Fundos de governança – Algumas experiências serão testadas, já em 2004, entretanto. Gestores apontam que uma dezena de fundos lastreados em ações de governança corporativa devem sair do forno até junho do próximo ano. O problema, apontam, nem é criado tanto pela dificuldade de achar papéis em quantidade suficiente para montar uma carteira que seja, além de rentável, líquida também. Há um complicador extra: com que outra carteira ou índice comparar o desempenho de um fundo atrelado ao IGC? O Índice Bovespa, apontam, é mais um espelho de Teles acrescidas da Petrobras e um ou outro banco. Os índices do grupo IBX, com mais papéis de empresas de maior valor de mercado, têm um histórico mirrado, inferior a uma década. Resumindo o problema: haverá, para as primeiras carteiras, o bônus de navegar em céus mais previsíveis, graças aos padrões de governança que impõem a transparência como regra régia. Mas será como pilotar sem velocímetro.

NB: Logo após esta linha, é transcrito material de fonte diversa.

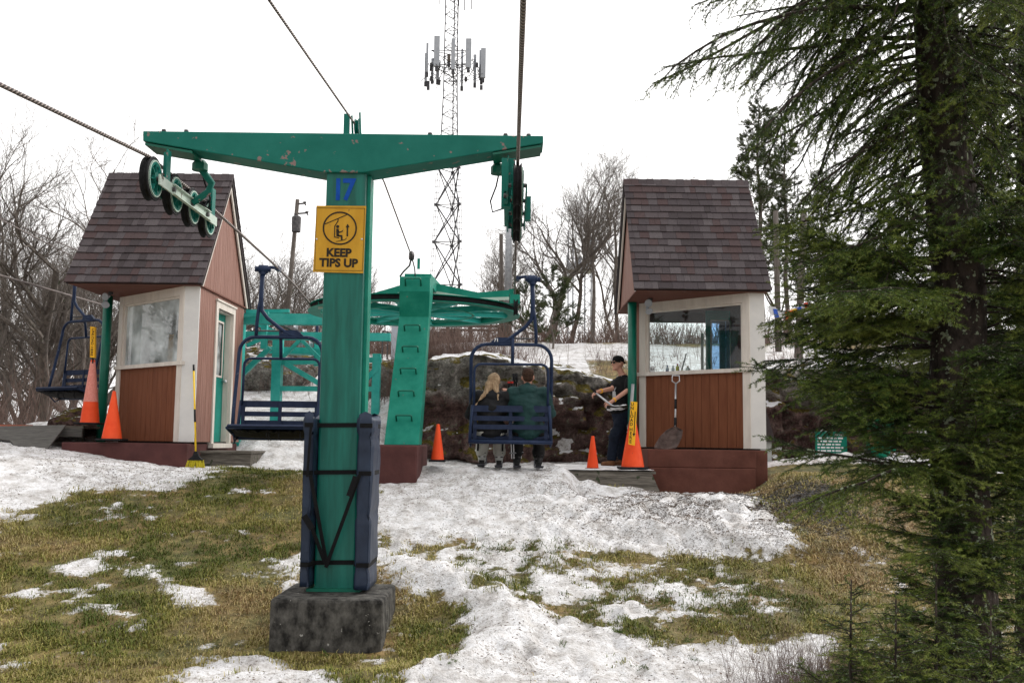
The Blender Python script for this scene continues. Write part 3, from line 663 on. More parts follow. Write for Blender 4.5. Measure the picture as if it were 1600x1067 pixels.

Previ deve lançar fundo de R$ 300 milhões
A Previ pretende investir num novo fundo de governança corporativa, no valor de R$ 300 milhões, composto por ações de companhias abertas e com maturação de longo prazo. De acordo com o diretor de investimentos da fundação, Luiz Aguiar, 17 instituições já enviaram propostas para fazer a gestão do novo fundo. Atualmente, a Previ mantém fundos de governança corporativa com três empresas de gestão de recursos: Investidor Profissional, Dynamo e Fator.
O novo fundo representará uma duplicação dos recursos que a Previ mantém hoje com esses três gestores em fundos de governança corporativa. “Avaliamos que são uma ótima oportunidade de investimentos para a Previ”, confirma o presidente da fundação, Sérgio Rosa.
Em 2003 a Previ fez uma reestruração da sua carteira de investimentos, livrando-se de várias participações acionárias e imobiliárias que não estavam dando os resultados esperados. Nos projetos de maior potencial, mas que enfrentavam problemas, como Tupy, CPFL, Paranapanema, Ferroban, a fundação bancou mudanças e novos aportes.